La division de la Corée après la Seconde Guerre mondiale n’était pas tant le résultat des différences existant entre le Nord et le Sud (différences certes perceptibles, mais pas trop importantes – elles sont bien plus marquées chez les Allemands) que le résultat d’une lutte entre superpuissances : l’URSS contrôlait le Nord et les États-Unis le Sud. Mais les troupes étrangères ont ensuite été retirées et une tentative de réunification de la péninsule a suivi. Cependant, après le début de l’intervention américaine, la guerre de Corée s’est rapidement transformée en une bataille entre les États-Unis d’un côté, la Chine et l’URSS de l’autre. La division de la Corée en deux États, qui s’est consolidée après la fin de la guerre, est à notre époque la plus longue coexistence séparée de deux États d’un même peuple et a favorisé l’accroissement des différences entre les Nord-Coréens et les Sud-Coréens. Et si, jusqu’à récemment, l’objectif d’une « réunification pacifique de la patrie » était encore proclamé tant par Séoul que par Pyongyang, l’année dernière, les dirigeants nord-coréens ont définitivement renoncé à ce discours, déclarant la Corée du Sud un État étranger et hostile.
Aujourd’hui, le « modèle coréen » est souvent cité comme exemple pour mettre fin au conflit ukrainien : que la Russie et l’Ukraine cessent les hostilités et stabilisent la situation sur la ligne de front, même sans conclure de paix (après tout, il n’y a toujours pas d’accord de paix entre la Corée du Nord et la Corée du Sud). Et ainsi, on pourrait soi-disant vivre pendant des années, voire des décennies – les Coréens le font bien.

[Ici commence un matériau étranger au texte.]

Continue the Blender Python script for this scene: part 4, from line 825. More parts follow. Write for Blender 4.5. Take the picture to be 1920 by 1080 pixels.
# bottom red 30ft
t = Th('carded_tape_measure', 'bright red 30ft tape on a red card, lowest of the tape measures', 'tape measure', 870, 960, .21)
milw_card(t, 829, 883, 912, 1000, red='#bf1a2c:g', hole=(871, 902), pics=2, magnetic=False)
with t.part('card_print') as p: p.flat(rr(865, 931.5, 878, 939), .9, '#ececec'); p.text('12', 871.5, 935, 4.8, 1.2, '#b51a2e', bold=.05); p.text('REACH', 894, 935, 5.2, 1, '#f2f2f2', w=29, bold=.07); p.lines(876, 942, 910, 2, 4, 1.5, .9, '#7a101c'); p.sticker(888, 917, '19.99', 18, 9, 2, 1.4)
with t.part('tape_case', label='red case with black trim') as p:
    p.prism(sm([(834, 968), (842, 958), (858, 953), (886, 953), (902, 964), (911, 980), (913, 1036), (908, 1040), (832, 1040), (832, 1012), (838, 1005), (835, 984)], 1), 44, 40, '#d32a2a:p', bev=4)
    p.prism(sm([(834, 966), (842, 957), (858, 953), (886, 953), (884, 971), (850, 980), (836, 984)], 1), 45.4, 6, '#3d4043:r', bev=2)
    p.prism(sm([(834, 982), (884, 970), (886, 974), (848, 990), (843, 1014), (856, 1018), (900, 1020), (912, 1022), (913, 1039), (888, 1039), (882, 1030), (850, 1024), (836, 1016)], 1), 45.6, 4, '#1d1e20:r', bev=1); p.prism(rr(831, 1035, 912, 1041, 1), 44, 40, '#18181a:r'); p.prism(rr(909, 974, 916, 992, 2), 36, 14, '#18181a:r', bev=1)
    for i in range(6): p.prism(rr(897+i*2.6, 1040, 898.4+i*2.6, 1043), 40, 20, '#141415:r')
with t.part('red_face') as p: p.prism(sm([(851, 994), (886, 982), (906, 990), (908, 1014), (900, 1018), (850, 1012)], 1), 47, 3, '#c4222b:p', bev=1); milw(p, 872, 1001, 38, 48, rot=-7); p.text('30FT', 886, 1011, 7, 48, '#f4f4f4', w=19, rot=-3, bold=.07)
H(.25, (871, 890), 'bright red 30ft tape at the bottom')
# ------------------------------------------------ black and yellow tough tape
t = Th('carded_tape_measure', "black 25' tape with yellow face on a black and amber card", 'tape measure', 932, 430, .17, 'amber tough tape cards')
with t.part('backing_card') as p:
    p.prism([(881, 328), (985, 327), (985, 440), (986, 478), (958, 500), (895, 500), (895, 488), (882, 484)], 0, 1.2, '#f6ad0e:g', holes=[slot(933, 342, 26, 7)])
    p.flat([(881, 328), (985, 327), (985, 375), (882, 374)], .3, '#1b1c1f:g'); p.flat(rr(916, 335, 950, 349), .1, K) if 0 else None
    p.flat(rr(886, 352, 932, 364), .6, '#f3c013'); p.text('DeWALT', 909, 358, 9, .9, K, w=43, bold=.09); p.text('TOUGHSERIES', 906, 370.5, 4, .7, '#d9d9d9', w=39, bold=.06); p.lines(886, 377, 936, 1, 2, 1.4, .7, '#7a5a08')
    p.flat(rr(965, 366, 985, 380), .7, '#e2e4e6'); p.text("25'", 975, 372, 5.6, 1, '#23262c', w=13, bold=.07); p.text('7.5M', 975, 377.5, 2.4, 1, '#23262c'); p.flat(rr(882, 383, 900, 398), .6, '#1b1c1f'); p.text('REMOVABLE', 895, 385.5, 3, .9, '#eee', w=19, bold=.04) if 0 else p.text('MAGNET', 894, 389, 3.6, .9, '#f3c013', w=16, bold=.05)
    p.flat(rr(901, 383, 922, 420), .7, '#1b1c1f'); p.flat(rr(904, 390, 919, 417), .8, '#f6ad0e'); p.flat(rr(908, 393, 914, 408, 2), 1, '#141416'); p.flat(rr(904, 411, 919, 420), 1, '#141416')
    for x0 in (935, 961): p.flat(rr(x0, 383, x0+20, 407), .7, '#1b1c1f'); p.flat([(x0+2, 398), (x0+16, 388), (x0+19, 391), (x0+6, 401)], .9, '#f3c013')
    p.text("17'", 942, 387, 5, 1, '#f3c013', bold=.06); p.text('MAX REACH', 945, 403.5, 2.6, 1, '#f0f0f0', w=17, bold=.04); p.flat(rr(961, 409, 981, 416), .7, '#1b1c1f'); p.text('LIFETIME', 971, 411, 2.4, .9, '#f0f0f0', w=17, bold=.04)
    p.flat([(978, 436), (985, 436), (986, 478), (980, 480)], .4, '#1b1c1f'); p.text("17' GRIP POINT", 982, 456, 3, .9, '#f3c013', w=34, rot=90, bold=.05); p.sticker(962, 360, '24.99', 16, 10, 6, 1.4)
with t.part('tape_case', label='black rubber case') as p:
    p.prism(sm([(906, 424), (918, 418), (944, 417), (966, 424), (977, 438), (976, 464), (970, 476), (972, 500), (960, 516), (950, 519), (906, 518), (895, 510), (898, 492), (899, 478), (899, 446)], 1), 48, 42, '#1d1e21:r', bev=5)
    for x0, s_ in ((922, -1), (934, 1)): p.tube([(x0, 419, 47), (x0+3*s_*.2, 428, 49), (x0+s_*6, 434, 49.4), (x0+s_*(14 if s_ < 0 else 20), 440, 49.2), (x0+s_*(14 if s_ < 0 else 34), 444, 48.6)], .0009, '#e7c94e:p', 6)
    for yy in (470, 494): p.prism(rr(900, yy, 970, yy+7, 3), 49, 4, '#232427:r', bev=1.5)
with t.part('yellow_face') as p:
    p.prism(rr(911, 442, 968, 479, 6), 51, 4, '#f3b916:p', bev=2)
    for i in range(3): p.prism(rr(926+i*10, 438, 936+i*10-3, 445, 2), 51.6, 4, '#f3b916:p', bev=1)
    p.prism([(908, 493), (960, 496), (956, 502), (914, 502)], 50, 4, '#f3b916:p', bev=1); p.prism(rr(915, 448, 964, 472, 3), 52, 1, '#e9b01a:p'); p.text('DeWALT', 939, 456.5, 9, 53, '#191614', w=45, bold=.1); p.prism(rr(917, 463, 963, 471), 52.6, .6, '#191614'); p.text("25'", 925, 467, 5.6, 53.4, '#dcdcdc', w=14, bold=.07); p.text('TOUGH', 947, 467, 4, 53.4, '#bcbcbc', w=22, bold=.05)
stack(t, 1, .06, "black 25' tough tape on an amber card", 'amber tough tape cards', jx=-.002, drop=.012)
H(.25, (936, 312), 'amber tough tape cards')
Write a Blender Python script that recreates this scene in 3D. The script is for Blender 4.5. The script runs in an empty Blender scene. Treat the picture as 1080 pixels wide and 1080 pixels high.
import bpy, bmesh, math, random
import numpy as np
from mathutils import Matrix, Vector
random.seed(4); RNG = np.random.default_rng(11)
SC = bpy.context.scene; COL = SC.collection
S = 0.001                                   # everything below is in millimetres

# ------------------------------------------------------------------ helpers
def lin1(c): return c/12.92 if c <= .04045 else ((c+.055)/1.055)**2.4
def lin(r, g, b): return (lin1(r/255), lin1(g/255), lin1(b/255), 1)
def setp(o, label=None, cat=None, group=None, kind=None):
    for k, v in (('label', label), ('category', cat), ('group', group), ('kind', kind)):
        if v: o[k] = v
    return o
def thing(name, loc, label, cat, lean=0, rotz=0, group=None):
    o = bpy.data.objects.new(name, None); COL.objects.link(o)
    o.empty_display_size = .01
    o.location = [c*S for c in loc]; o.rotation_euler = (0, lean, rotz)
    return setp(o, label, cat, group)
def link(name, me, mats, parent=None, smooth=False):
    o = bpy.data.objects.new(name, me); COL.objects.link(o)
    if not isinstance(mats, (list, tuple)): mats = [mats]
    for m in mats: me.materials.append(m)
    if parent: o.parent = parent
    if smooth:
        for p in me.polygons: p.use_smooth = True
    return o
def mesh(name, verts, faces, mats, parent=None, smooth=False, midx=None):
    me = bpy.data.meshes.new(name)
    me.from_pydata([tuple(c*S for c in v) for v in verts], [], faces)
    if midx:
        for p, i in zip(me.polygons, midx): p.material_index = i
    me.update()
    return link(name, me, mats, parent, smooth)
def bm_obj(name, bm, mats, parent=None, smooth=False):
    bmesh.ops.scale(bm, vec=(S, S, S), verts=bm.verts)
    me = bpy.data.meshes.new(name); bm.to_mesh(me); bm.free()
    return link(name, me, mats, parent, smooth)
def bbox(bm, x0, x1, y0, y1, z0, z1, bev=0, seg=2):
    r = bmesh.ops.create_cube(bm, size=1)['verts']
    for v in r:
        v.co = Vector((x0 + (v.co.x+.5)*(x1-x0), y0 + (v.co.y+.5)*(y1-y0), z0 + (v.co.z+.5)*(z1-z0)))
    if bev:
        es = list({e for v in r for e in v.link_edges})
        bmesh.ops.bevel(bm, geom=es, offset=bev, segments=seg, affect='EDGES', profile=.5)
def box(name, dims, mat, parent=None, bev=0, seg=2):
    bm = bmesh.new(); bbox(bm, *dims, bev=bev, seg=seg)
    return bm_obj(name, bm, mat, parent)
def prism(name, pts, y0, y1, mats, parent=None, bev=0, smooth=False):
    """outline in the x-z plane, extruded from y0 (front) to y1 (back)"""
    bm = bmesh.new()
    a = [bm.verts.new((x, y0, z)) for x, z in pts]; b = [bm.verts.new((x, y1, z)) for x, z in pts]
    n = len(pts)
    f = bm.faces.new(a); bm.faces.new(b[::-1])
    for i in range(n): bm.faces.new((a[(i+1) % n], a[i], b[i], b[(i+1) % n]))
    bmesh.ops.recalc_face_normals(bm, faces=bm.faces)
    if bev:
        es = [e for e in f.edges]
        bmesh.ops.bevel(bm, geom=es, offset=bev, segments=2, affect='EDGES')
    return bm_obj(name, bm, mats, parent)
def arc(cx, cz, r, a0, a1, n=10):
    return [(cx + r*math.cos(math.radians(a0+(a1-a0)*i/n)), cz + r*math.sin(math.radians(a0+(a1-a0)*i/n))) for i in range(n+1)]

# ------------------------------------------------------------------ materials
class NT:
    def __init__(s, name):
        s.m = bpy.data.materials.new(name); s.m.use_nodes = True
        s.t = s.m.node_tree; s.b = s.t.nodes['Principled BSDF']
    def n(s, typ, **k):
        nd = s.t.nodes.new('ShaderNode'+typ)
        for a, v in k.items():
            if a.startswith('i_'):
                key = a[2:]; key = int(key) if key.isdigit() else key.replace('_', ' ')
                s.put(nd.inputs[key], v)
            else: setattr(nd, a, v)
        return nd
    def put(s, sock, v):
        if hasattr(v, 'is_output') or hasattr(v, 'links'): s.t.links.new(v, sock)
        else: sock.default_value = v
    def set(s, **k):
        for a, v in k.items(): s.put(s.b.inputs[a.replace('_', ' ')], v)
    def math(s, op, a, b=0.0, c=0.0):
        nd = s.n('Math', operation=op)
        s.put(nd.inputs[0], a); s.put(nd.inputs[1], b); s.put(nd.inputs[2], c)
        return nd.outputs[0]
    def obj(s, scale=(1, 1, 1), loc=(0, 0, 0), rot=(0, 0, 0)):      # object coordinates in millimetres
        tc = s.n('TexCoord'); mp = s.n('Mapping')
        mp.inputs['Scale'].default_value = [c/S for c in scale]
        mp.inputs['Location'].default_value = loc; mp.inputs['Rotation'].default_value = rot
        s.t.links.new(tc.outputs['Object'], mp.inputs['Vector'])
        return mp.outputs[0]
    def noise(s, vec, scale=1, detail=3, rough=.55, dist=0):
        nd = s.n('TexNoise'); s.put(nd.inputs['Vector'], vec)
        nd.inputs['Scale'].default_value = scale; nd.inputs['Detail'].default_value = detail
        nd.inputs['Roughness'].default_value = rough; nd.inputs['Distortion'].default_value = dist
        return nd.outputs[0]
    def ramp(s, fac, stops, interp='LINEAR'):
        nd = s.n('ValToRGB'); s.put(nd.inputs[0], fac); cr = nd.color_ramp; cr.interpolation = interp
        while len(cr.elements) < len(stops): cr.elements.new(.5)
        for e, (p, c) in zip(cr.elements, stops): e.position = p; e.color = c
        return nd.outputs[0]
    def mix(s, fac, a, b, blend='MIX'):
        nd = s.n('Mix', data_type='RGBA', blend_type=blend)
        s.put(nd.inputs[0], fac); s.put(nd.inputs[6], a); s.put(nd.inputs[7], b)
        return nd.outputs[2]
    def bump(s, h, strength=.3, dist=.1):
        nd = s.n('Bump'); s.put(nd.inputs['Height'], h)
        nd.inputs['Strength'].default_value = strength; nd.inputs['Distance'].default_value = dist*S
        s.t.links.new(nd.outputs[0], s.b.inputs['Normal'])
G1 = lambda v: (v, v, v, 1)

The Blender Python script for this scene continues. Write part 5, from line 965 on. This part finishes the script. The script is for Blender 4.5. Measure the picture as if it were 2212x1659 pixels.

Mais l’essence de la leçon coréenne est tout autre. Un conflit non résolu au sein d’un même peuple, dans lequel interviennent des forces extérieures (comme les Américains en 1950), conduit à la division, à la désintégration de ce peuple en différentes parties. Les Coréens, quelle que soit l’évaluation du développement du Sud et du Nord, n’ont pas réussi à préserver leur unité, principalement en raison d’influences extérieures. La Russie a une histoire différente, un parcours différent et un poids différent, et nous ne permettrons pas que la division du monde russe, de la grande Russie historique, se consolide, avec pour conséquence l’européanisation de l’Ukraine et sa transformation en une anti-Russie. La leçon coréenne nous y aidera, tout comme nos frères d’armes nord-coréens.